Type out every line below exactly as it reads.

Data excerpt:
★ ★ ★ ★
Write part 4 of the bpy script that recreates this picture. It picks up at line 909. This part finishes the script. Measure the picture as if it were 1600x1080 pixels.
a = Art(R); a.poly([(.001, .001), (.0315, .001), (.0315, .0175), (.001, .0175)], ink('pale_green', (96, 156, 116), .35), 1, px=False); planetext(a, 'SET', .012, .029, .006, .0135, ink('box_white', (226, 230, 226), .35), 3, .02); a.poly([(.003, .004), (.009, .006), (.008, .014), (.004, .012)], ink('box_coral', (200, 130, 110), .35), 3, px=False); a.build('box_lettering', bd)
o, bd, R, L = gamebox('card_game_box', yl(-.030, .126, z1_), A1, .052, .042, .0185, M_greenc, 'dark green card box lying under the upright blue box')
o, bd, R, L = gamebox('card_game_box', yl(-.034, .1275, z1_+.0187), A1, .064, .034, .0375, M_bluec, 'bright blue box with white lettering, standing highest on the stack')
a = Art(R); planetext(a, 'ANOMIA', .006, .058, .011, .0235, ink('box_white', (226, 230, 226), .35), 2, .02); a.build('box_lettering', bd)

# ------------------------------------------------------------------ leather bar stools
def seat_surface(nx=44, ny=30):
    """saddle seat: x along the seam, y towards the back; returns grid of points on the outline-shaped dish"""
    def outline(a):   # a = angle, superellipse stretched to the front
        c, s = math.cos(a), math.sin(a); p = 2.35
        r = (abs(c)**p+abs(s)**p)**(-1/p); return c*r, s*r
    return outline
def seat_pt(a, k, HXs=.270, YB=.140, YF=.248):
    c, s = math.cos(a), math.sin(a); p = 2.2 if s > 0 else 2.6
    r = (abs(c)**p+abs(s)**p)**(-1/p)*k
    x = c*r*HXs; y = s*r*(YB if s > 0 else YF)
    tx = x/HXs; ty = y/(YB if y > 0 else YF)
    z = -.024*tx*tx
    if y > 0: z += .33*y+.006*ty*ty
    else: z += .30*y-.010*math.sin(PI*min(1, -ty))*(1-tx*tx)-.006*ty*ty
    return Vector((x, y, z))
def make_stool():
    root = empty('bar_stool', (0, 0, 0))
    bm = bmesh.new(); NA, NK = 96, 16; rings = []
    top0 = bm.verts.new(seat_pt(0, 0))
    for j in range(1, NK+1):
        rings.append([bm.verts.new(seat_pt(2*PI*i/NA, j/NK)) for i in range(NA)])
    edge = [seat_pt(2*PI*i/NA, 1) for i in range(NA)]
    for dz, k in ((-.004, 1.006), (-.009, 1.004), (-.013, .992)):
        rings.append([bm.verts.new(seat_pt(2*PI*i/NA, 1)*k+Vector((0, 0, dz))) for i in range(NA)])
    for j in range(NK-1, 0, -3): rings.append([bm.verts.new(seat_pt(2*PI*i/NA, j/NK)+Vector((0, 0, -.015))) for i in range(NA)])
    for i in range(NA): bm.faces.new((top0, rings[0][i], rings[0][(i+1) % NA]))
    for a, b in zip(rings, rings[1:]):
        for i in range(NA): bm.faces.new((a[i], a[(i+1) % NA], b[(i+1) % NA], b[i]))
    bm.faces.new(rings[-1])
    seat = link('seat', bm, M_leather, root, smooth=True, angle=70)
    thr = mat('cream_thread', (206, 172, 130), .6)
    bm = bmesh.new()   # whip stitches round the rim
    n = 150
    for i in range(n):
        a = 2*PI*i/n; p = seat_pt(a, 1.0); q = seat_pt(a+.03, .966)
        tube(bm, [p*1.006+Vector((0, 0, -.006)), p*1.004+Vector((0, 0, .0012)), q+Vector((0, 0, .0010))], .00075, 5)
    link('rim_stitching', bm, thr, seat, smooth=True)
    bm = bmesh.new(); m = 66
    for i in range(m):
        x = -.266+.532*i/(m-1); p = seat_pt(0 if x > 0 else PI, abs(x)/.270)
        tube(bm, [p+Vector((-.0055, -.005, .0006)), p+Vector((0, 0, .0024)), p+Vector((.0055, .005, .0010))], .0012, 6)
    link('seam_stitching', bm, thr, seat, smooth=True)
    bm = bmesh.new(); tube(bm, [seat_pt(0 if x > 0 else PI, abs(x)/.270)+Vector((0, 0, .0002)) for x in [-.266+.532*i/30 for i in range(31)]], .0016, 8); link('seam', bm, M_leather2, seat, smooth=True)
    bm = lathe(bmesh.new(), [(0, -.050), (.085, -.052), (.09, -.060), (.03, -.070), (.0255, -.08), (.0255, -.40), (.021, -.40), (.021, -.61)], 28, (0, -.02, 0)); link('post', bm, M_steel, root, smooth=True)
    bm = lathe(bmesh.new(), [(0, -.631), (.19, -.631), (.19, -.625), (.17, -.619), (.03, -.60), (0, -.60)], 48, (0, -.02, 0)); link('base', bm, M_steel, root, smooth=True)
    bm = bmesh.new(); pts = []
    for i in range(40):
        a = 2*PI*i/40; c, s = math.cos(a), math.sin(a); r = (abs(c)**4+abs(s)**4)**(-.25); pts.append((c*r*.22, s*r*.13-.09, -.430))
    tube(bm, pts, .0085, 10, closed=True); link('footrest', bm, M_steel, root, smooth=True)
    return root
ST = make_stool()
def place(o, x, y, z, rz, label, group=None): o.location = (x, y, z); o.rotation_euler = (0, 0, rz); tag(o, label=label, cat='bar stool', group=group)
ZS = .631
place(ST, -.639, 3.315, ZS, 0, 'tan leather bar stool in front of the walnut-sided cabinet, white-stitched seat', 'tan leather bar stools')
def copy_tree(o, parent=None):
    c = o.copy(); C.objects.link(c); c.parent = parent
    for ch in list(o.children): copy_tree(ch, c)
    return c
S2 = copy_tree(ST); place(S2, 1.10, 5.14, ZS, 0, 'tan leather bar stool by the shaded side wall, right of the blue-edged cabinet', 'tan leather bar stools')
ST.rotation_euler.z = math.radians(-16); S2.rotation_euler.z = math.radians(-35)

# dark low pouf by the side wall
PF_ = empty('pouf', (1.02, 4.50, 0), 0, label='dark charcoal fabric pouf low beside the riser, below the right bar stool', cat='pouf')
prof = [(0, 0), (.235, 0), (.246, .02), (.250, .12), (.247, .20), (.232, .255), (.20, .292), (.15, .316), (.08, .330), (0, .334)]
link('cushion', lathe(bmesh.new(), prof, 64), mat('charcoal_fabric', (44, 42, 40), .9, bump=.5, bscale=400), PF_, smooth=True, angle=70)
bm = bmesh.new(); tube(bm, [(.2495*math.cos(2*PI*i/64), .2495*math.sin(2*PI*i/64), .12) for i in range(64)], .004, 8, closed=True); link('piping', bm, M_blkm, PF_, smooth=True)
★ ★ ★ ★
Reply to the exercise:
Write part 4 of the bpy script that recreates this picture. It picks up at line 909. This part finishes the script. Measure the picture as if it were 1600x1080 pixels.
a = Art(R); a.poly([(.001, .001), (.0315, .001), (.0315, .0175), (.001, .0175)], ink('pale_green', (96, 156, 116), .35), 1, px=False); planetext(a, 'SET', .012, .029, .006, .0135, ink('box_white', (226, 230, 226), .35), 3, .02); a.poly([(.003, .004), (.009, .006), (.008, .014), (.004, .012)], ink('box_coral', (200, 130, 110), .35), 3, px=False); a.build('box_lettering', bd)
o, bd, R, L = gamebox('card_game_box', yl(-.030, .126, z1_), A1, .052, .042, .0185, M_greenc, 'dark green card box lying under the upright blue box')
o, bd, R, L = gamebox('card_game_box', yl(-.034, .1275, z1_+.0187), A1, .064, .034, .0375, M_bluec, 'bright blue box with white lettering, standing highest on the stack')
a = Art(R); planetext(a, 'ANOMIA', .006, .058, .011, .0235, ink('box_white', (226, 230, 226), .35), 2, .02); a.build('box_lettering', bd)

# ------------------------------------------------------------------ leather bar stools
def seat_surface(nx=44, ny=30):
    """saddle seat: x along the seam, y towards the back; returns grid of points on the outline-shaped dish"""
    def outline(a):   # a = angle, superellipse stretched to the front
        c, s = math.cos(a), math.sin(a); p = 2.35
        r = (abs(c)**p+abs(s)**p)**(-1/p); return c*r, s*r
    return outline
def seat_pt(a, k, HXs=.270, YB=.140, YF=.248):
    c, s = math.cos(a), math.sin(a); p = 2.2 if s > 0 else 2.6
    r = (abs(c)**p+abs(s)**p)**(-1/p)*k
    x = c*r*HXs; y = s*r*(YB if s > 0 else YF)
    tx = x/HXs; ty = y/(YB if y > 0 else YF)
    z = -.024*tx*tx
    if y > 0: z += .33*y+.006*ty*ty
    else: z += .30*y-.010*math.sin(PI*min(1, -ty))*(1-tx*tx)-.006*ty*ty
    return Vector((x, y, z))
def make_stool():
    root = empty('bar_stool', (0, 0, 0))
    bm = bmesh.new(); NA, NK = 96, 16; rings = []
    top0 = bm.verts.new(seat_pt(0, 0))
    for j in range(1, NK+1):
        rings.append([bm.verts.new(seat_pt(2*PI*i/NA, j/NK)) for i in range(NA)])
    edge = [seat_pt(2*PI*i/NA, 1) for i in range(NA)]
    for dz, k in ((-.004, 1.006), (-.009, 1.004), (-.013, .992)):
        rings.append([bm.verts.new(seat_pt(2*PI*i/NA, 1)*k+Vector((0, 0, dz))) for i in range(NA)])
    for j in range(NK-1, 0, -3): rings.append([bm.verts.new(seat_pt(2*PI*i/NA, j/NK)+Vector((0, 0, -.015))) for i in range(NA)])
    for i in range(NA): bm.faces.new((top0, rings[0][i], rings[0][(i+1) % NA]))
    for a, b in zip(rings, rings[1:]):
        for i in range(NA): bm.faces.new((a[i], a[(i+1) % NA], b[(i+1) % NA], b[i]))
    bm.faces.new(rings[-1])
    seat = link('seat', bm, M_leather, root, smooth=True, angle=70)
    thr = mat('cream_thread', (206, 172, 130), .6)
    bm = bmesh.new()   # whip stitches round the rim
    n = 150
    for i in range(n):
        a = 2*PI*i/n; p = seat_pt(a, 1.0); q = seat_pt(a+.03, .966)
        tube(bm, [p*1.006+Vector((0, 0, -.006)), p*1.004+Vector((0, 0, .0012)), q+Vector((0, 0, .0010))], .00075, 5)
    link('rim_stitching', bm, thr, seat, smooth=True)
    bm = bmesh.new(); m = 66
    for i in range(m):
        x = -.266+.532*i/(m-1); p = seat_pt(0 if x > 0 else PI, abs(x)/.270)
        tube(bm, [p+Vector((-.0055, -.005, .0006)), p+Vector((0, 0, .0024)), p+Vector((.0055, .005, .0010))], .0012, 6)
    link('seam_stitching', bm, thr, seat, smooth=True)
    bm = bmesh.new(); tube(bm, [seat_pt(0 if x > 0 else PI, abs(x)/.270)+Vector((0, 0, .0002)) for x in [-.266+.532*i/30 for i in range(31)]], .0016, 8); link('seam', bm, M_leather2, seat, smooth=True)
    bm = lathe(bmesh.new(), [(0, -.050), (.085, -.052), (.09, -.060), (.03, -.070), (.0255, -.08), (.0255, -.40), (.021, -.40), (.021, -.61)], 28, (0, -.02, 0)); link('post', bm, M_steel, root, smooth=True)
    bm = lathe(bmesh.new(), [(0, -.631), (.19, -.631), (.19, -.625), (.17, -.619), (.03, -.60), (0, -.60)], 48, (0, -.02, 0)); link('base', bm, M_steel, root, smooth=True)
    bm = bmesh.new(); pts = []
    for i in range(40):
        a = 2*PI*i/40; c, s = math.cos(a), math.sin(a); r = (abs(c)**4+abs(s)**4)**(-.25); pts.append((c*r*.22, s*r*.13-.09, -.430))
    tube(bm, pts, .0085, 10, closed=True); link('footrest', bm, M_steel, root, smooth=True)
    return root
ST = make_stool()
def place(o, x, y, z, rz, label, group=None): o.location = (x, y, z); o.rotation_euler = (0, 0, rz); tag(o, label=label, cat='bar stool', group=group)
ZS = .631
place(ST, -.639, 3.315, ZS, 0, 'tan leather bar stool in front of the walnut-sided cabinet, white-stitched seat', 'tan leather bar stools')
def copy_tree(o, parent=None):
    c = o.copy(); C.objects.link(c); c.parent = parent
    for ch in list(o.children): copy_tree(ch, c)
    return c
S2 = copy_tree(ST); place(S2, 1.10, 5.14, ZS, 0, 'tan leather bar stool by the shaded side wall, right of the blue-edged cabinet', 'tan leather bar stools')
ST.rotation_euler.z = math.radians(-16); S2.rotation_euler.z = math.radians(-35)

# dark low pouf by the side wall
PF_ = empty('pouf', (1.02, 4.50, 0), 0, label='dark charcoal fabric pouf low beside the riser, below the right bar stool', cat='pouf')
prof = [(0, 0), (.235, 0), (.246, .02), (.250, .12), (.247, .20), (.232, .255), (.20, .292), (.15, .316), (.08, .330), (0, .334)]
link('cushion', lathe(bmesh.new(), prof, 64), mat('charcoal_fabric', (44, 42, 40), .9, bump=.5, bscale=400), PF_, smooth=True, angle=70)
bm = bmesh.new(); tube(bm, [(.2495*math.cos(2*PI*i/64), .2495*math.sin(2*PI*i/64), .12) for i in range(64)], .004, 8, closed=True); link('piping', bm, M_blkm, PF_, smooth=True)